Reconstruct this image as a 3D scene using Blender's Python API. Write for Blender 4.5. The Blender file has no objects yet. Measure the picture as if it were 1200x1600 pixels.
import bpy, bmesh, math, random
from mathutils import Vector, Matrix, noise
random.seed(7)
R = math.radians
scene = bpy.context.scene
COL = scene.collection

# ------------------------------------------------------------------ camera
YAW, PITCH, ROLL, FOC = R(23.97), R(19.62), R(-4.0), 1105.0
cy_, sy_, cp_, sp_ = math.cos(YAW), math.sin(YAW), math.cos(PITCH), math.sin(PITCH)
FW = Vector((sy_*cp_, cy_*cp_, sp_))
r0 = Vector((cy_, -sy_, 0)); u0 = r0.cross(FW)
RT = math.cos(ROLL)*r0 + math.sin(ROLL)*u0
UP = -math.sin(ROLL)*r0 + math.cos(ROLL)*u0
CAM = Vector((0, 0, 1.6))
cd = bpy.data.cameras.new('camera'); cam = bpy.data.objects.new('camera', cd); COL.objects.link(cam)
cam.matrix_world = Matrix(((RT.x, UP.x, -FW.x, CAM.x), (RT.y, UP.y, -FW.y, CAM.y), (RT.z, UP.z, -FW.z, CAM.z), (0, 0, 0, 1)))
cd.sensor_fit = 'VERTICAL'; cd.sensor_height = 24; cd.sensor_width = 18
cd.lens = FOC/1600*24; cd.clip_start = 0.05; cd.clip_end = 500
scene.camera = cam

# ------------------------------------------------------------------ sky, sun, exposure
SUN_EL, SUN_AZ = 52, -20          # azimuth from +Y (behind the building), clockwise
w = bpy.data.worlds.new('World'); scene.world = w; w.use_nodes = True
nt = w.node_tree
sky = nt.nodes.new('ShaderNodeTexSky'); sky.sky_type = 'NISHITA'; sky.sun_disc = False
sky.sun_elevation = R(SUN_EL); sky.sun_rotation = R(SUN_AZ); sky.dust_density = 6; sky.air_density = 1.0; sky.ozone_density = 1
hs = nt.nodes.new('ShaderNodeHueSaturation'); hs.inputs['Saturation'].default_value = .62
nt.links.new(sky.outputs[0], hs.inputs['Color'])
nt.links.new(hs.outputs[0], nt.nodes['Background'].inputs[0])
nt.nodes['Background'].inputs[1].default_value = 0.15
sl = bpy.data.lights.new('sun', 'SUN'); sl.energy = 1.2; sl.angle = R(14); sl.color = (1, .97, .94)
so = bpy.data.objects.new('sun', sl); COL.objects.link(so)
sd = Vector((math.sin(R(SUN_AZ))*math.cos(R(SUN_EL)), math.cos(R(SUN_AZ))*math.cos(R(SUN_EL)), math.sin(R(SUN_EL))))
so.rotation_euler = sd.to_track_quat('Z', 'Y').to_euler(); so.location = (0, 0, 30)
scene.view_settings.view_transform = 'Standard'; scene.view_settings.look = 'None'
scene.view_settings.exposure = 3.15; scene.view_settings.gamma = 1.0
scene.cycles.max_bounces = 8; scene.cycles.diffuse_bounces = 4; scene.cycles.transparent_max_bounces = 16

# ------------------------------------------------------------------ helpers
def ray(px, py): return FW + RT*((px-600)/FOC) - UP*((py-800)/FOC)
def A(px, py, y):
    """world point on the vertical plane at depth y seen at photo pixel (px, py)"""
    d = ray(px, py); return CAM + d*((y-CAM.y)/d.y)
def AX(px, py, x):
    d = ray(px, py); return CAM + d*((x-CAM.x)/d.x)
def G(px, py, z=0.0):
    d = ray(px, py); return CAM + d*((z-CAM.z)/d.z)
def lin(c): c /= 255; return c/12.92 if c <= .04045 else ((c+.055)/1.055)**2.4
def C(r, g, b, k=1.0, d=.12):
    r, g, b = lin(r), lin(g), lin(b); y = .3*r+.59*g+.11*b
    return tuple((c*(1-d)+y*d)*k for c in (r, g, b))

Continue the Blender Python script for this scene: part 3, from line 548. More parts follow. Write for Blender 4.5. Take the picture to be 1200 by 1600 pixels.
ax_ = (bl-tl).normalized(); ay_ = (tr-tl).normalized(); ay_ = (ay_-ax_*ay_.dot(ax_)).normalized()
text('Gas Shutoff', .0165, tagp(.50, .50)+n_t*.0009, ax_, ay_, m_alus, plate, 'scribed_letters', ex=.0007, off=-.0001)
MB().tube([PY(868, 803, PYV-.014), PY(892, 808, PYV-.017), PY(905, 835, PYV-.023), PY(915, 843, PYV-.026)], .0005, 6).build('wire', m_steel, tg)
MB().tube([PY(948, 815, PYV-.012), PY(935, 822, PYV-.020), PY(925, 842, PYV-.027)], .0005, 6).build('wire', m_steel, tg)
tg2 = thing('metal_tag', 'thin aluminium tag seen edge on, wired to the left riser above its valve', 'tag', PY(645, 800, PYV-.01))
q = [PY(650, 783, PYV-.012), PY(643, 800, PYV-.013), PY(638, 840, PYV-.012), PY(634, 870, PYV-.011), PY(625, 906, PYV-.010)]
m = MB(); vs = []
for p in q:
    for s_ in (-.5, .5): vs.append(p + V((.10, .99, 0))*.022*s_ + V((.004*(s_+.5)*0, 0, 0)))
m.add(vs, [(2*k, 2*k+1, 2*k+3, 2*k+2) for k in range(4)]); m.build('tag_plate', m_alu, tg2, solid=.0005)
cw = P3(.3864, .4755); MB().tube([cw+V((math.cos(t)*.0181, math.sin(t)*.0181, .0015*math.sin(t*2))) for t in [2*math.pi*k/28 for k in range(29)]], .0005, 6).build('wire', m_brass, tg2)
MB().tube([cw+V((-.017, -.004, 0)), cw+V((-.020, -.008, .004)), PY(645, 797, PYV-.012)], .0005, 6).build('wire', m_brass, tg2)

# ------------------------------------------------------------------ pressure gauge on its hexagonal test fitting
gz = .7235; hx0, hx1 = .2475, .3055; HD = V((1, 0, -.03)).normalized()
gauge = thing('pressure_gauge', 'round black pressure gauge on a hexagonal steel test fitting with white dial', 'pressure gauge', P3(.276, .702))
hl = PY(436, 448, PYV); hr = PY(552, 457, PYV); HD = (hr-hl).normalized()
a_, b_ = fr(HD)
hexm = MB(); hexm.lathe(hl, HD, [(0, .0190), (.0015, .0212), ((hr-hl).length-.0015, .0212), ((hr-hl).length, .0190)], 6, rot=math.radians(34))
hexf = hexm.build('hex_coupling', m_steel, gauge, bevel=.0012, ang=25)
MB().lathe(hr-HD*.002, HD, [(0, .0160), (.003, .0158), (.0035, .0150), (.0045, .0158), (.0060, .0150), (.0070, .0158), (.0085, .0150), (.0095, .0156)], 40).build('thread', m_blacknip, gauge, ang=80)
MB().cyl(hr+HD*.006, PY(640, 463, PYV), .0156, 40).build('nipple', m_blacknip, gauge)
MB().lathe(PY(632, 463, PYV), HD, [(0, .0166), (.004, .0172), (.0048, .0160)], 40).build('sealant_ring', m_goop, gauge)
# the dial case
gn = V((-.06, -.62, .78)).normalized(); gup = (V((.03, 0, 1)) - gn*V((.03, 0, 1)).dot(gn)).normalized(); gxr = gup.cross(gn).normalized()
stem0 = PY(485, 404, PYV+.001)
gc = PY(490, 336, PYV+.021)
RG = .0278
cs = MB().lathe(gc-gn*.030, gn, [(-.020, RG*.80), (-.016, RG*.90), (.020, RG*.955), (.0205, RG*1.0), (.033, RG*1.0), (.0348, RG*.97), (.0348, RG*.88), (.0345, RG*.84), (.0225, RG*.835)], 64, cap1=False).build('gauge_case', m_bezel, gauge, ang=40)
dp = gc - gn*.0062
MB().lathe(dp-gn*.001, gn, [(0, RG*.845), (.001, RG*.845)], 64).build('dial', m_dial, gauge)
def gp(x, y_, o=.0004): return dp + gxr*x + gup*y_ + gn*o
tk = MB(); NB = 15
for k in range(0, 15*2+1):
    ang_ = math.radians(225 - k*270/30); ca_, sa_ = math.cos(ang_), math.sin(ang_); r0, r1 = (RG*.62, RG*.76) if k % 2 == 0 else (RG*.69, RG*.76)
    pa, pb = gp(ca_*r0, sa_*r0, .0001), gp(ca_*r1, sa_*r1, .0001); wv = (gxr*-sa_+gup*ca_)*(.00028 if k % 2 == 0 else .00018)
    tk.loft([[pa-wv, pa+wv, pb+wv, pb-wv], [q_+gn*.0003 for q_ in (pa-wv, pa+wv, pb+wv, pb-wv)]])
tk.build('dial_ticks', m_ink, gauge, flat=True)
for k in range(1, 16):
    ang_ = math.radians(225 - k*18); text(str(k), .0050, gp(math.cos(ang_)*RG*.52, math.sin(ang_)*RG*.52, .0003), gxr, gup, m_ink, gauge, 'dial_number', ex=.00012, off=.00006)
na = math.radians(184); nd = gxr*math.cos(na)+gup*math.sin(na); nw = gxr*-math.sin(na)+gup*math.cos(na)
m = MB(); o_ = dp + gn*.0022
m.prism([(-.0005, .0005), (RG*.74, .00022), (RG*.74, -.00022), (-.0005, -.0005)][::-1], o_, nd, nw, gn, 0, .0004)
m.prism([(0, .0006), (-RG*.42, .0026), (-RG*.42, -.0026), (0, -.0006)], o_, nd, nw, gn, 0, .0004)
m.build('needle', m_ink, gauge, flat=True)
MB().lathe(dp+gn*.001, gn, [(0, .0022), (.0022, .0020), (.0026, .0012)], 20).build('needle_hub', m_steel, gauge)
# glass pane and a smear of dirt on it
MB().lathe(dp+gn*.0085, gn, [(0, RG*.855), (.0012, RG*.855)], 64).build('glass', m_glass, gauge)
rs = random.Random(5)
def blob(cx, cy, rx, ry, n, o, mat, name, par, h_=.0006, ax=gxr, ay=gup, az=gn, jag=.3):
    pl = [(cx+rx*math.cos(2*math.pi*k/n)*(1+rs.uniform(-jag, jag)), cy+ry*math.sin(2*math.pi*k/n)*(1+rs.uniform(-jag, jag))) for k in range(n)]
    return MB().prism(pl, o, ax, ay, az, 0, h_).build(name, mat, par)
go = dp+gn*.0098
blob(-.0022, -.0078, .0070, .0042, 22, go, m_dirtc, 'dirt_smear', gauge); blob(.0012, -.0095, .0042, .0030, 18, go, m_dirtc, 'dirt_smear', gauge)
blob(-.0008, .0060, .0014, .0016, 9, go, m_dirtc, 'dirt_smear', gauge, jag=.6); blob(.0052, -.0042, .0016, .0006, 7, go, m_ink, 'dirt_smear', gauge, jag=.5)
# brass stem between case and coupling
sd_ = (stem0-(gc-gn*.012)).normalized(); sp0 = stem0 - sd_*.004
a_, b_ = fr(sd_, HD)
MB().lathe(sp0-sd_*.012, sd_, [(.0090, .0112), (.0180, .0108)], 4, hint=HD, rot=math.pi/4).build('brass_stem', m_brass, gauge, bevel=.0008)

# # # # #

Exactly as they stand, set down the lines from the top of the data through the line with "scene.camera = cam".

Reconstruct this image as a 3D scene using Blender's Python API. Write for Blender 4.5. The Blender file has no objects yet. Measure the picture as if it were 1200x1600 pixels.
import bpy, bmesh, math, random
from mathutils import Vector, Matrix, noise
random.seed(7)
R = math.radians
scene = bpy.context.scene
COL = scene.collection

# ------------------------------------------------------------------ camera
YAW, PITCH, ROLL, FOC = R(23.97), R(19.62), R(-4.0), 1105.0
cy_, sy_, cp_, sp_ = math.cos(YAW), math.sin(YAW), math.cos(PITCH), math.sin(PITCH)
FW = Vector((sy_*cp_, cy_*cp_, sp_))
r0 = Vector((cy_, -sy_, 0)); u0 = r0.cross(FW)
RT = math.cos(ROLL)*r0 + math.sin(ROLL)*u0
UP = -math.sin(ROLL)*r0 + math.cos(ROLL)*u0
CAM = Vector((0, 0, 1.6))
cd = bpy.data.cameras.new('camera'); cam = bpy.data.objects.new('camera', cd); COL.objects.link(cam)
cam.matrix_world = Matrix(((RT.x, UP.x, -FW.x, CAM.x), (RT.y, UP.y, -FW.y, CAM.y), (RT.z, UP.z, -FW.z, CAM.z), (0, 0, 0, 1)))
cd.sensor_fit = 'VERTICAL'; cd.sensor_height = 24; cd.sensor_width = 18
cd.lens = FOC/1600*24; cd.clip_start = 0.05; cd.clip_end = 500
scene.camera = cam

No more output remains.